Exhibitions
Olafur Eliasson: In Real Life Tate Modern to 5th January
Please forgive me in advance. It is likely that I may gush in an un-critic-like manner during this month’s preview.
For me, Olafur Eliasson is one of the superstars of contemporary art, particularly of installation art. His work is popular, and inevitably that has attracted the disdain of some art critics – notably the American Hal Fisher, who said that Eliasson’s Weather Project ‘overawes us with sensory overload, fostering emotional rather than critical responses’; it is ‘too easily apprehended as otherworldly, even spiritual’, as if these are bad things, and critics the only worthy audience for art. ‘Eliasson is exactly the kind of artist that museums can call on to fill their newly inflated spaces and generate huge crowds too.’
Very true. In its six-month run in 2003, Weather Project, popularly referred to as ‘the Sun’, attracted two million visitors to the newly inflated Tate Modern’s Turbine Hall.
Many of the greatest artists
throughout history have used and manipulated the reactions of their audience as a medium, in combination with paint, marble, light or whatever. In Weather Project, Eliasson took this further; the reactions of the public to their moving reflections high above became part of the work. Brian O’doherty, generally a more perceptive critic, seems to have slightly misread this, describing visitors as ‘intoxicated with their own narcissism as they ponder themselves elevated into the sky’.
Over the years, Eliasson’s concerns have focused more precisely on environmental problems, but there is a clear progression from his interest in space, light, motion and natural phenomena in his Icelandic homeland, such as Moss Wall of 1994, to this year’s Waterfall, by way of the Ice Watch project shown at Tate Modern last year, which consisted of blocks of Greenland glacial ice melting to nothing.

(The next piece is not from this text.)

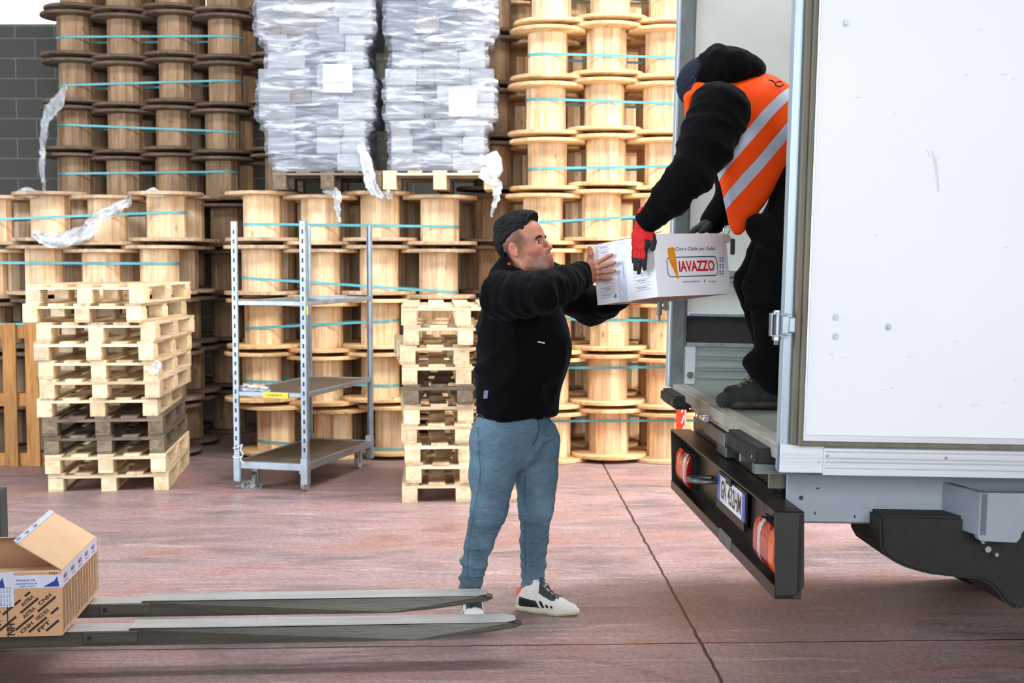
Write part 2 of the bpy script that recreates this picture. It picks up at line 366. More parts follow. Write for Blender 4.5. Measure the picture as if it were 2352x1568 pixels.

This show, In Real Life, consists of 40 works – from installations to photographs and watercolours – covering Eliasson’s whole career, including architectural work, culminating in the practical ways in which he engages with the environmental crisis.
His Little Sun project, for instance (launched at Tate Modern in 2012), provides solar-powered, hand-held lamps and chargers to communities without electricity, while the Green Light scheme is an artistic workshop hosted by institutions around the world where refugees and members of the public can construct lamps.
Since 1994, the Danish-icelandic artist’s studio has been in Berlin, currently in a repurposed brewery, and there his teams of workers and collaborators eat family-style meals together.
For the run of the show, Studio Olafur Eliasson and Tate Eats will be offering a special organic, vegetarian and localproduce menu in the Terrace Bar. It will be interesting to see what they forage in Southwark. There will also be opportunities ‘to engage in collaborative, making activities’.
Not only is this an important exhibition, but it should be fun – except for art critics.